Ketika anak kedua hadir, secara emosionalnya mau nggak mau akan terpecah lebih banyak.
"Contohnya tadi, deh, saat anak pertama hadir saja, banyak pasangan yang lupa kapan punya couple time dengan pasangan. Bayangkan kalau sudah anak kedua, pasti akan lebih lupa kapan terakhir kencan berdua suami. Sehingga ada hubungan-hubungan yang mulai merenggang. Sedangkan ketika ada anak kedua, di mana usia kita juga makin bertambah, dari orangtua sendiri kan juga beda, anak juga punya kebutuhan yang berbeda".
Biasanya, usia penikahan yang sudah memasuki 5 sampai 10 tahun, pasangan suami istri banyak yang merasa stuck dengan rutinitas.

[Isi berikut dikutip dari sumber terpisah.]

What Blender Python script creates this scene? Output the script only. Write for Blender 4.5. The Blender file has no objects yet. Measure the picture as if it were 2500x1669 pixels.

“Eventually kemudian sadar kok, saya ada di titik ini? Saya nggak suka ada di sini, and then paling gampang akhirnya menyalahkan pasangan karena pasangan dianggap orang yang paling aman, yang hubungannya paling secure. Belum lagi masalah biasanya usia pernikahan ini sering muncul WIL atau PIL sehingga terjadinya perselingkuhan. Kemudian datang lagi anak ke-2, kalau kita memang nggak nggak siap maka akan menimbulkan banyak konflik lagi yang jauh lebih banyak,” tukas Nadya lagi.
Dalam hal ini Nadya mengingatkan kalau secara perkembangan, pernikahan itu juga sama seperti manusia, punya proses tumbuh kembang yang berbeda setiap tahunnya. Ia mengatakan, “Unit keluarga juga punya proses tumbuh kembang sendiri. Mulai dari masa pacaran, sampai dengan nantinya menikah. Hubungan ketika belum punya anak, sampai nantinya anak akan menikah. Fase pernikahan ini punya tugas dan kebutuhan masing-masing.”
Oleh karena itulah Nadya mengingatkan bahwa tugas dan kebutuhan-kebutuhan inilah yang perlu terus diingat dan dipenuhi satu sama lainnya sehingga bisa tetap mesra sepanjang waktu. Jika tidak, bukan tidak mungkin akan menimbulkan konflik yang berujung pada perceraian.